By 2025, the most expensive component of power risk management in South-East Europe was no longer outright price risk. It was basis risk. This risk did not appear on invoices, but it accumulated silently in financial results, eroding the effectiveness of hedging strategies that were theoretically sound yet practically incomplete.
Basis risk arises when the price used to hedge does not perfectly match the price of physical exposure. In SEE, this mismatch became systemic. Industrial consumers and utilities typically hedged local exposure indexed to national exchanges while executing forward hedges on regional or core European markets. The hedge reduced headline exposure but introduced a secondary risk layer that proved costly.

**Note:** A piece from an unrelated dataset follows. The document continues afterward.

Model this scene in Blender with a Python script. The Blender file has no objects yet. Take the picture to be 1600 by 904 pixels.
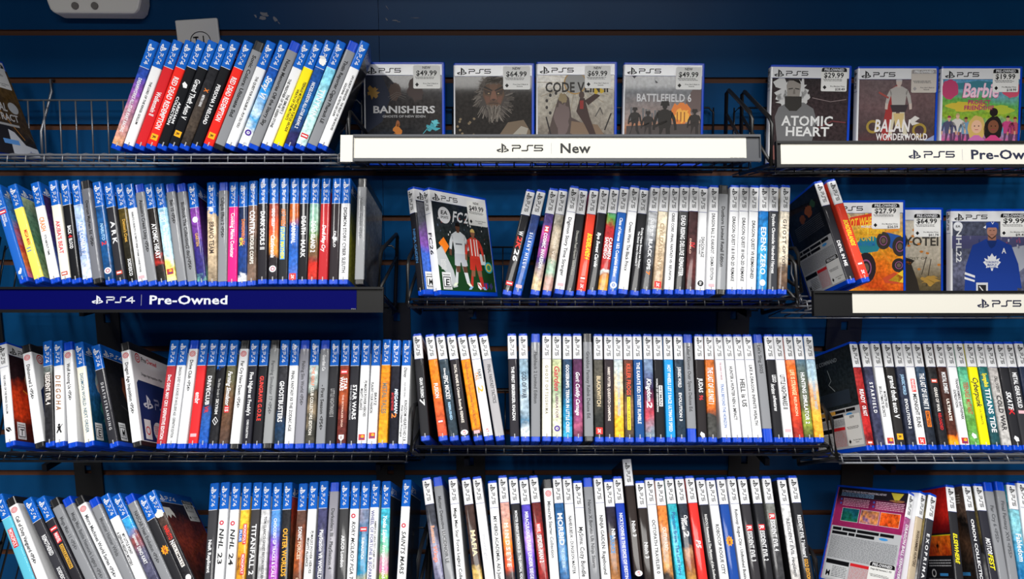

The most common configuration in 2025 involved physical exposure linked to SEEPEX, OPCOM, or IBEX, with forward hedges executed on HUPX or German-linked EEX products. Correlation between these markets was high in direction, but weak in amplitude.
During 2025 delivery, annual average spreads appeared benign. However, intra-year volatility told a different story. The spread between SEEPEX and HUPX annual baseload prices experienced swings of ±8–12 €/MWh during periods of hydro stress, thermal outages, and cross-border congestion. Similar magnitudes were observed between IBEX and HUPX, while OPCOM spreads exhibited strong seasonal widening during dry quarters.
To translate this into economic terms, consider an industrial buyer with a 50 MW flat load, equivalent to approximately 438 GWh annually. A ±10 €/MWh basis movement produces a ±4.4 million € deviation from expected energy costs. This occurs despite the portfolio being fully hedged in nominal terms.
For larger consumers or utilities managing 100 MW or more, the exposure doubles proportionally. Importantly, this is not a tail scenario. In 2025, such deviations occurred repeatedly, particularly in Q1 and Q3, driven by weather variability and infrastructure constraints.
What made basis risk especially damaging was its asymmetric nature. Hedges tended to protect against upward price shocks more effectively than they captured downward movements. When local markets decoupled downward due to surplus hydro or imports, hedged consumers failed to fully benefit. When prices spiked locally, hedges often lagged or underperformed due to congestion-driven divergence.
As a result, many industrial buyers discovered post-delivery that their “fully hedged” portfolios still exhibited 15–30 % effective exposure. This exposure manifested not as catastrophic losses, but as persistent variance against budgeted energy costs. Over time, this variance translated into reduced competitiveness and unpredictable EBITDA outcomes.
In Romania and Bulgaria, where forward hedging often relied on bilateral contracts indexed to spot references, the problem was compounded by embedded risk premia. Credit risk, liquidity risk, and basis risk were priced into contracts, adding an estimated 3–6 €/MWh to effective hedging costs relative to core European consumers.
By the end of 2025, sophisticated market participants had reached a clear conclusion. In SEE, hedging reduced volatility, but it did not eliminate it. The residual risk was not accidental; it was structural. Until local forward markets deepen sufficiently to align hedging instruments with physical exposure, basis risk will remain the hidden tax on electricity consumption in South-East Europe.